The concept of a dedicated fund, for supplemental support to annual defence budget, has many potential benefits. It should enable reversal of TGR currently skewed in favour of revenue budget, arrest the trend of declining capital outlay as a percentage of defence expenditure, and provide much-needed funding support for modernisation. Though it does not directly delve into the subject of programme budgeting, it can facilitate better linkage between plans, programmes and resource allocation, which in turn would improve management and control. More work would however need to be done, to address the twin objectives of predictability and gap-funding. With fiscal uncertainty at an all-time high, and a target of debt and fiscal consolidation in medium-term (to bring down combined fiscal deficit from estimated 11.6 percent to about 6.8 percent in 2025-26), predictability based only on annual budgets may be difficult.

In the beginning, the primary source for additional funding is likely to be from the Consolidated Fund of India, since monetisation of defence lands and disinvestment of DPSEs have long gestations periods and high levels of uncertainty. Views on surrender of defence lands may also vary, taking into account any requirements for the future. Monetisation of encroached lands will have added complexities, and higher uncertainty about timelines. The overall experience with respect to disinvestment targets in Union budgets is also a pointer with regard to disinvestment of DPSEs. Since the aim is to bring predictability (and hence reduce uncertainty), managing inward flow from identified sources, other than the Consolidated Fund of India, will be a major challenge.

In the action taken report tabled in the Parliament, the government has indicated in-principle acceptance of the recommendation of setting up MFDIS. It has also stated that details and modalities for implementation will be worked out.
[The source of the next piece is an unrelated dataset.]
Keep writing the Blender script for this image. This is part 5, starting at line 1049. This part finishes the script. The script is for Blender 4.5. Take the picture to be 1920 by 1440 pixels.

Since the period of currency of the finance commission has already commenced with effect from 1 April 2021, there is a need to finalise the implementation plan soon. The government should announce the size of the MFDIS, annual supplemental support for each financial year, as well as annual cap limits. It would also be useful to align the Defence Plan periods with that of the finance commission, to enable review by successive finance commissions. A mid-term review of MFDIS can also be aligned with medium-term expenditure framework statement, as required by the Fiscal Responsibility and Budget Management Act.

Institution of MFDIS should also enable more accurate fiscal guidance for defence plans, with a limited margin of error. Availability of MFDIS should not influence or restrict annual budgetary allocations, as the same would defeat the primary objective of gap funding. It should also lead to approval of defence plans that are aligned better with indicative budgetary support for five years, instead of a broad-brush percentage assumption, which the planners themselves are sceptical about. The challenges of acquisition process and capital expenditure management will remain, but availability of non-lapsable fund will provide some cushion. A new opportunity has been created to move from statistical to output-oriented planning and budgeting. This can include using part of MFDIS towards projects that require new technologies, and consequently R&D, both in private and public sectors, to reduce dependence on foreign sources for some hi-tech equipment. A sound template, effective implementation and speedy execution of MFDIS would provide the desired fillip to defence modernisation in India. It can be a major step in refining the resource allocation process for defence forces, and making it more responsive to the emerging external and internal environments.